Somewhere in my environment, there's a large file that contains (among other stuff) many System Verilog structs of 64 bits, e.g.:
typedef struct packed {
logic [63:63] my_field_1;
logic [62:60] my field_2;
...
logic [0:0] my field_n;
} my_struct_1_t;
I need a way to convert this into a C/CPP structs with bit fields. e.g.
struct my_struct_1_t {
uint64_t my_field_n:1;//This is the LSB
...
uint64_t my_field_2:3;
uint64_t my_field_1:1;//This is the MSB
};
I have no idea how to do that, so would appreciate any help (In any language / shell script etc.).
Thanks!
As many of the comments suggest, C bit fields can be a bit dicey to use. There's no defined in-memory representation, so it's a matter of experimentation with compilers and, probably, a bunch of #pragmas to get a workable combination.
Three options exist.
You could write code to explicitly manipulate the data to isolate each field's bits, and create a structure that simply has ints / bools (no bit fields) in it to contain the parsed data. A simple function to isolate and return any given bit / bit sequence as an int64 would make this a lot easier.

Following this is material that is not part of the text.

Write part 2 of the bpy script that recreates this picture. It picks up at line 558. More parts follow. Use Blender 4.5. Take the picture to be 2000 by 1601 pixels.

This is a serialisation technology that has multiple wire formats. The one of interest is uPER - unaligned packed encoding rules. You can relatively easily write an ASN.1 schema that - used with uPER - would be able to generate and parse your data. For example, in uPER a BOOLEAN turns into a single bit. An INTEGER (0..15) becomes 4 bits. If you had an ASN.1 PDU such as
MyStruct ::= SET OF
{
my_field_1 [0] BOOLEAN, -- 1 bit
my_field_2 [1] INTEGER (0..7), -- 3 bits as an integer
etc
}
the ASN.1 compiler would generate C/C++ code that parses / writes that in uPER wireformat, and that will just so happen to match your data structure. It's a bit like option 1, except that the ASN.1 compiler is writing the code and we're exploiting the uPER wireformat specification to "line up" with your data.
This ASN.1 compiler is probably up to the job, and I can recommend this web page for an overview, this playground to try things out, and Dubuisson's book available here for free. You can also convert ASN.1 schema to XML schema (XSD), which gives you more options for passing the data on with both you and the recipient working off the same schema.
Whereas ASN.1 is "Abstract syntax notation #1", CSN.1 is "Concrete Syntax Notation #1".
ASN.1 is all about defining what information needs to be exchanged without a care in the world about how it's represented on the wire (hence the proliferation of binary and text wireformats for it). CSN.1 is all about defining what information needs to be exchanged, and be totally explicit about how it is to be represented on the wire.
Thus with CSN.1 one can define any arbitrary bit stream, and have a compiler automatically build code that can interpret and write your bit stream. However, there's far fewer tools for this, and things often go wrong. If you are interested in this approach, you're probably looking at one of the commercial tools (such as Objective Systems inc, whose ASN.1 compiler now also handles CSN.1 I think).
Recommendation: I'd use the ASN.1 approach. The nice thing is that, once you've got that working, your C code can easily re-emit the data in a variety of different formats including XML. That might make life a bit easier if there are onward systems to receive data.
The ASN.1 compiler from Objective Systems now also supports JER (JSON encoding rules), so it can send data web-wards pretty easily without the recipient necessarily having to know anything about ASN.1 as such.
If you don't feel like experimenting with ASN.1 uPER, I'd go with writing some code to explicitly handly bits yourself. It's boring boilerplate code, but it's fairly simply and sure. It'd be a lot better than relying on a C compiler to always lay out bit fields in the way you want.